Instructions to follow — Begin with the line that contains "Build this scene in Blender. Output only the Python script. Use" and end with the line that contains "return (f(r), f(g), f(b))", transcribing exactly each line in that stretch and no other.

(Collected data entries)
*-*-*

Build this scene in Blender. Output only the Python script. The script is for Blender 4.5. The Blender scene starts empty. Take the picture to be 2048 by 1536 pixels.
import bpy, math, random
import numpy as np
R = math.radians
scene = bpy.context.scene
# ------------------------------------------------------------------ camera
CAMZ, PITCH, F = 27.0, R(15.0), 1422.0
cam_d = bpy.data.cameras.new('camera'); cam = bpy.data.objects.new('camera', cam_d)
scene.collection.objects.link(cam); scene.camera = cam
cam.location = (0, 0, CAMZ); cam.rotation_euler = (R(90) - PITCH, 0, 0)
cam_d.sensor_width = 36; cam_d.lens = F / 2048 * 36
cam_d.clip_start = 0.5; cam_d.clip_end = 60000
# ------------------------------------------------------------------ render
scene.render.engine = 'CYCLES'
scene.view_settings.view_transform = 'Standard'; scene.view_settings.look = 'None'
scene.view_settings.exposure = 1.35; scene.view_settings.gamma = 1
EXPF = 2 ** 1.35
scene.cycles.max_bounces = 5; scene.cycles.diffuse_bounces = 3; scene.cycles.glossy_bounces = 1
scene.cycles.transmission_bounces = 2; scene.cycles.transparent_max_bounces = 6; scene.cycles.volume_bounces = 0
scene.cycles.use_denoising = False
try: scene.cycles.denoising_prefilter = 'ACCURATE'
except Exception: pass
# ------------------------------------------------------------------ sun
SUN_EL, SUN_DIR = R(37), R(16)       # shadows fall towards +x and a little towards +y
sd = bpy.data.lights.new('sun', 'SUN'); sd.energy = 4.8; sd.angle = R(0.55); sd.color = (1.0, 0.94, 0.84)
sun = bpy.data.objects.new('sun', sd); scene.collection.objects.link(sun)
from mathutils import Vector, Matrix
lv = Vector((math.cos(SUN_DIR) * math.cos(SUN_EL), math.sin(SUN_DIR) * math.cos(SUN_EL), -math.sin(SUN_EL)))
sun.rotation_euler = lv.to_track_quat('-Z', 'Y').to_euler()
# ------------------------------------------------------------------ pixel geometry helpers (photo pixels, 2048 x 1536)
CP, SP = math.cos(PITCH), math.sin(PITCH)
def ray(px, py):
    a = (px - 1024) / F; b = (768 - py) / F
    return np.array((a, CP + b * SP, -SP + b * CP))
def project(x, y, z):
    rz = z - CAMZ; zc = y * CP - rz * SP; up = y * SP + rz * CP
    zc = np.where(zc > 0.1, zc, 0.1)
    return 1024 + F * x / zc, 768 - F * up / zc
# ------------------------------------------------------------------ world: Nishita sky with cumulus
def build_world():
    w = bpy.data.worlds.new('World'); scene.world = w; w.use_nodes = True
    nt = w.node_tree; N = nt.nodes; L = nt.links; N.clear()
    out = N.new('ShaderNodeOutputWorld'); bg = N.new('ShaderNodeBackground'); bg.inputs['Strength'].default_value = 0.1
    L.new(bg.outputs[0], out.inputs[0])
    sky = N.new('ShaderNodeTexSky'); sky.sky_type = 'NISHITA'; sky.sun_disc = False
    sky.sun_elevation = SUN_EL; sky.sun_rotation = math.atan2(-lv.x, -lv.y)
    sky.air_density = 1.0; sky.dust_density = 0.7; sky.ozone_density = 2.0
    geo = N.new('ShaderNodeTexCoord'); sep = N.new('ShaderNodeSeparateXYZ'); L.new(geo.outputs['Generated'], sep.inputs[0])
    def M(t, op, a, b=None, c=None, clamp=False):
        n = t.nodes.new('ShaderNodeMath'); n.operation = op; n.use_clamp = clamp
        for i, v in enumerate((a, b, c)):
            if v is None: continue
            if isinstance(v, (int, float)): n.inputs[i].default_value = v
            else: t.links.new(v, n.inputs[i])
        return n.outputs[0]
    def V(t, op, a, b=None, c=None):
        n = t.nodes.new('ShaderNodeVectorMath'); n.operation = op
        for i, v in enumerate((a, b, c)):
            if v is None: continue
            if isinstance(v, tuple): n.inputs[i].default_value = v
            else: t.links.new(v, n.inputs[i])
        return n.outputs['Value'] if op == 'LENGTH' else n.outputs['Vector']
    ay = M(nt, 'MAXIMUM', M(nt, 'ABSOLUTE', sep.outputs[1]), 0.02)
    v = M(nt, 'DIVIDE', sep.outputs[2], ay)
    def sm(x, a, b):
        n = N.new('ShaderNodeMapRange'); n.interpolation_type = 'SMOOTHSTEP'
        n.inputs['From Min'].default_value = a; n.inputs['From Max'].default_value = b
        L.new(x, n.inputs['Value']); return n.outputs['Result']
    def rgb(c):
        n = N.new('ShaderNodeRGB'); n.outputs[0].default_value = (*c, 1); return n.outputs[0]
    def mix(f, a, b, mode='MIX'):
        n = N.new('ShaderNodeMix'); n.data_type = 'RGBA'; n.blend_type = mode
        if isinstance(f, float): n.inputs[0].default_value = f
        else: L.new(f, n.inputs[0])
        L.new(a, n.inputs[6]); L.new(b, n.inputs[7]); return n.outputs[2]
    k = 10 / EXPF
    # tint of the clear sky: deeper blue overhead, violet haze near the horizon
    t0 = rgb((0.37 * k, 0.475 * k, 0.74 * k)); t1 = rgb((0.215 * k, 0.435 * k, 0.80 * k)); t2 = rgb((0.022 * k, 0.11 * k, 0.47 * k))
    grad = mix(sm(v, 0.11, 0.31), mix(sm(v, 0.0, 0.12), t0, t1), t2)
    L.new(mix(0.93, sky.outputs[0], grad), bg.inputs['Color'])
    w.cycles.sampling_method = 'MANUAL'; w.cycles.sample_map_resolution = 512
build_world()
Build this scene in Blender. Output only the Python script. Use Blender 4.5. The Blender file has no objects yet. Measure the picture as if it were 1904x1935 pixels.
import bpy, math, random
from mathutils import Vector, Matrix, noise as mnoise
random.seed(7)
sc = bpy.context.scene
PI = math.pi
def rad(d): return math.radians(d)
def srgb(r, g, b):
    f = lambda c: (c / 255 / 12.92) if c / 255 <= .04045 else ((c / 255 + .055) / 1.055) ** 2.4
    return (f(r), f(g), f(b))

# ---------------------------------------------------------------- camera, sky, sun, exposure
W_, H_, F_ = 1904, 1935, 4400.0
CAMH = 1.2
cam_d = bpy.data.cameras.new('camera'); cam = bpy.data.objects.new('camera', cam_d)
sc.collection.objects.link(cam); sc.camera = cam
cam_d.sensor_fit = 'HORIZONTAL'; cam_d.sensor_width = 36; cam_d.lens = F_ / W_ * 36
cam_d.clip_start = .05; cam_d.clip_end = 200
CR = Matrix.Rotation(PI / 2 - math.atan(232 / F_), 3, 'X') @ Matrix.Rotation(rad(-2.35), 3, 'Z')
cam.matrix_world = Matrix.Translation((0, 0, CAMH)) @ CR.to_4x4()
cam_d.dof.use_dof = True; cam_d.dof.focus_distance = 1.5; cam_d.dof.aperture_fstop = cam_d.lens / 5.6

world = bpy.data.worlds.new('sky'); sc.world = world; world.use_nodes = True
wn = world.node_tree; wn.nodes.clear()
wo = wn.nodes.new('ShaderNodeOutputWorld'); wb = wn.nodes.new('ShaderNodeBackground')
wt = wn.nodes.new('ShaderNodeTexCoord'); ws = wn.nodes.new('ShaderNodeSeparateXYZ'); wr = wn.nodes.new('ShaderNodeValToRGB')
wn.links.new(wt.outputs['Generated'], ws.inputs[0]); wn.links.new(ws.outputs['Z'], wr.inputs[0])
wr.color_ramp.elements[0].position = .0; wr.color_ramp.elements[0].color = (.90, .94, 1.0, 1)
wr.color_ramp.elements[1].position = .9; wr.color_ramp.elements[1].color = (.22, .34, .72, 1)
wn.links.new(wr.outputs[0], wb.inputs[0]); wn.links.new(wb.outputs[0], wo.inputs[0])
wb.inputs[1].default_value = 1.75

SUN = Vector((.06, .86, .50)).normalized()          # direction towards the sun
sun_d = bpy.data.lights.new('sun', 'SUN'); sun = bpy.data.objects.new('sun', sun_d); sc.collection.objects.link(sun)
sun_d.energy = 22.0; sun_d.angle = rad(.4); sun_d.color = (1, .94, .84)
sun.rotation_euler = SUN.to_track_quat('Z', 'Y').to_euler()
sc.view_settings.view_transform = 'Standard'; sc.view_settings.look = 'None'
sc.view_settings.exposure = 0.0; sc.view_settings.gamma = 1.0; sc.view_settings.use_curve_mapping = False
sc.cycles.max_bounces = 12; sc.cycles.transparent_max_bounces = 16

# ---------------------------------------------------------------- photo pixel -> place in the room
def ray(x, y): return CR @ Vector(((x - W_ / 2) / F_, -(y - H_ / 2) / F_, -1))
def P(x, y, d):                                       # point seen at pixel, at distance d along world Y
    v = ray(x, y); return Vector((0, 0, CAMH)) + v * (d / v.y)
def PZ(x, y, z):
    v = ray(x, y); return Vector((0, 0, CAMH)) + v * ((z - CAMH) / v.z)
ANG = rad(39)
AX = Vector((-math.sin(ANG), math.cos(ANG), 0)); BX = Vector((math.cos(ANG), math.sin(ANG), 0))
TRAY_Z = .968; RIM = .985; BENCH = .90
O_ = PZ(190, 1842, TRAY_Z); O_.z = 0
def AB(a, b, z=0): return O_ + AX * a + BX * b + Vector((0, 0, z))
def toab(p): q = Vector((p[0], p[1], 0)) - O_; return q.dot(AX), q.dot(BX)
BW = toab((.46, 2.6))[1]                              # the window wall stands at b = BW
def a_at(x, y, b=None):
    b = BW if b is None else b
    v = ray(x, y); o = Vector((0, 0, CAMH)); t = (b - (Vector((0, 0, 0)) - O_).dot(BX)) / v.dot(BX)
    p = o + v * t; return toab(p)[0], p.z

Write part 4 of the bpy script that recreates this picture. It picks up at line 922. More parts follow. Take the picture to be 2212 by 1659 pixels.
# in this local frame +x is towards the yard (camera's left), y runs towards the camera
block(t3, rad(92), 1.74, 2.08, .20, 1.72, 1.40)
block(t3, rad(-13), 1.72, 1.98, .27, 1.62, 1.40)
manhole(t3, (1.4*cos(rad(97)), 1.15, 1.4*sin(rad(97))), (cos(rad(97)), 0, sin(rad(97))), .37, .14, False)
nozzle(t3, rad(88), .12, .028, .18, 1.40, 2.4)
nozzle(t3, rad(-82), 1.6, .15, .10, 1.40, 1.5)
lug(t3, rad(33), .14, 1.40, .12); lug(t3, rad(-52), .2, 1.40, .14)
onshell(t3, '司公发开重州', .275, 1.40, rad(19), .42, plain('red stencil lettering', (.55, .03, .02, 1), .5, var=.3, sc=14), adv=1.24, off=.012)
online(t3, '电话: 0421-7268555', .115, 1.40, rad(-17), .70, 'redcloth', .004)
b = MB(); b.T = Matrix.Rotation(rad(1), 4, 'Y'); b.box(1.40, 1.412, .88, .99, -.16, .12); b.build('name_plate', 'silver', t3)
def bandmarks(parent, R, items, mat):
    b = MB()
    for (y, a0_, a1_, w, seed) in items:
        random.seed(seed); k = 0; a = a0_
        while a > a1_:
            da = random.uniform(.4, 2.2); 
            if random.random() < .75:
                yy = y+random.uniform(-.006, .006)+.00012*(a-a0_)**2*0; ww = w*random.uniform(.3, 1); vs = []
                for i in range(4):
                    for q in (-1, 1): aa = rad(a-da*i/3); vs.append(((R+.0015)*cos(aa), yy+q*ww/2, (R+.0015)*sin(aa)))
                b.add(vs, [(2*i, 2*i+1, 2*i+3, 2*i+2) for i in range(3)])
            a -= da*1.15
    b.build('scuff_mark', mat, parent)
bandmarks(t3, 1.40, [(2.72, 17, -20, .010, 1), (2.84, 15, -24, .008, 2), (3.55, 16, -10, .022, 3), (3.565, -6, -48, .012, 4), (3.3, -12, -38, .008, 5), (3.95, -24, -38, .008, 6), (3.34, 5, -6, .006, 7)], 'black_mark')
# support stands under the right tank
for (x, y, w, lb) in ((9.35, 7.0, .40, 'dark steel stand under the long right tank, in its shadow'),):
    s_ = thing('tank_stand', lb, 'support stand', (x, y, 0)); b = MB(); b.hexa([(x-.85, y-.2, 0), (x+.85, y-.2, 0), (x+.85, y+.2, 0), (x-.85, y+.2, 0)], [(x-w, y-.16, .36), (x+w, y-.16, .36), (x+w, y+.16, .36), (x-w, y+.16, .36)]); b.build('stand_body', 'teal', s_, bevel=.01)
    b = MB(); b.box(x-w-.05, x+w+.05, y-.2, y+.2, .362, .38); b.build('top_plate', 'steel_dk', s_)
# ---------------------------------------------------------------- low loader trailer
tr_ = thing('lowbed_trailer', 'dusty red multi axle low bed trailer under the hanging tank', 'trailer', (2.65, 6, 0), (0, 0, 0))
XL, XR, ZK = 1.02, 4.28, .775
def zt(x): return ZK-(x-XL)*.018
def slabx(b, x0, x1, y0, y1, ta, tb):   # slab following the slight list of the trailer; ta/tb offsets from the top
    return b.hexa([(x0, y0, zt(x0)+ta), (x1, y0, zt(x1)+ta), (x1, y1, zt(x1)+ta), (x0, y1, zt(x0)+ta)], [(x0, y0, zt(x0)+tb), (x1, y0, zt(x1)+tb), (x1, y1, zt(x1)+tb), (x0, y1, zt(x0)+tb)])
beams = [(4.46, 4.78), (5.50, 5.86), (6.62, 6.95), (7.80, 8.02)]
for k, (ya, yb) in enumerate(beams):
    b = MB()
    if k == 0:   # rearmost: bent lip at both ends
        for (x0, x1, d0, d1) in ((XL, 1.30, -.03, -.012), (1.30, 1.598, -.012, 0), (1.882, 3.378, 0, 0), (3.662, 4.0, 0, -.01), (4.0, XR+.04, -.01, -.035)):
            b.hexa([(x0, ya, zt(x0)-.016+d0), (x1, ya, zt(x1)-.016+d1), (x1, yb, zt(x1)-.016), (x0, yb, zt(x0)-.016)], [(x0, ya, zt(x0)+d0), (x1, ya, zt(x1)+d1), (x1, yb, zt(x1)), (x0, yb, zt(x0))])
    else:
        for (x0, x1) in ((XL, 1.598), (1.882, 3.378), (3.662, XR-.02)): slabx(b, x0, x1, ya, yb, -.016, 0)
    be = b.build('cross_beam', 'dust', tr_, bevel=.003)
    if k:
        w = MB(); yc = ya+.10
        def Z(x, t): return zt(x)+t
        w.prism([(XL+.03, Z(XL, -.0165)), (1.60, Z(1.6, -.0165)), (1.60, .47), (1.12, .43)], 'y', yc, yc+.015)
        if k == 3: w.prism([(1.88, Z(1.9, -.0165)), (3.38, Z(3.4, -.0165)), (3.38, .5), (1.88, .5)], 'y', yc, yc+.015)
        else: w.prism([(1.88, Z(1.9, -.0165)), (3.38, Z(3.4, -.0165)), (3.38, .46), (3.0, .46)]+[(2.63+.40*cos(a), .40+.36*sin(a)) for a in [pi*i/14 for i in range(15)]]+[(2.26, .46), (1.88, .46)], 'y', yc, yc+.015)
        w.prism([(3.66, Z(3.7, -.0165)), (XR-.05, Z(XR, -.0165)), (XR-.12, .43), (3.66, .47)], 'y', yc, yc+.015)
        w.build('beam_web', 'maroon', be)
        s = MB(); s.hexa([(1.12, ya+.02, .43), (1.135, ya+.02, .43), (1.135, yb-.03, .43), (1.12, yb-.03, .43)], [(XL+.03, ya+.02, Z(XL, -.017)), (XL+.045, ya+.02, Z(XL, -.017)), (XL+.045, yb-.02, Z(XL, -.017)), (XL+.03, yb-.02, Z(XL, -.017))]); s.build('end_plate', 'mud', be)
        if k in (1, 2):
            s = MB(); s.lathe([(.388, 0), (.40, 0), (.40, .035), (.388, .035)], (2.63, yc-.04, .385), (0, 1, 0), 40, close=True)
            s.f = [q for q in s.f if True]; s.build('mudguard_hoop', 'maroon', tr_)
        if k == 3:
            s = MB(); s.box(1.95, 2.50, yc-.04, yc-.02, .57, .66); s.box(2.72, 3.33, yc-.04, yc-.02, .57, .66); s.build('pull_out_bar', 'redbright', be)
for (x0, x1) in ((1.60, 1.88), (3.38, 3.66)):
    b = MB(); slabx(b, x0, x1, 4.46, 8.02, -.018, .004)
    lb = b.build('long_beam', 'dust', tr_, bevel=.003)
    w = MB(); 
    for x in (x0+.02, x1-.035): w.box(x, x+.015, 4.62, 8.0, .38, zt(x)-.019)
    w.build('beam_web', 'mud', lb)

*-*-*

Task solution —
Build this scene in Blender. Output only the Python script. Use Blender 4.5. The Blender file has no objects yet. Measure the picture as if it were 1904x1935 pixels.
import bpy, math, random
from mathutils import Vector, Matrix, noise as mnoise
random.seed(7)
sc = bpy.context.scene
PI = math.pi
def rad(d): return math.radians(d)
def srgb(r, g, b):
    f = lambda c: (c / 255 / 12.92) if c / 255 <= .04045 else ((c / 255 + .055) / 1.055) ** 2.4
    return (f(r), f(g), f(b))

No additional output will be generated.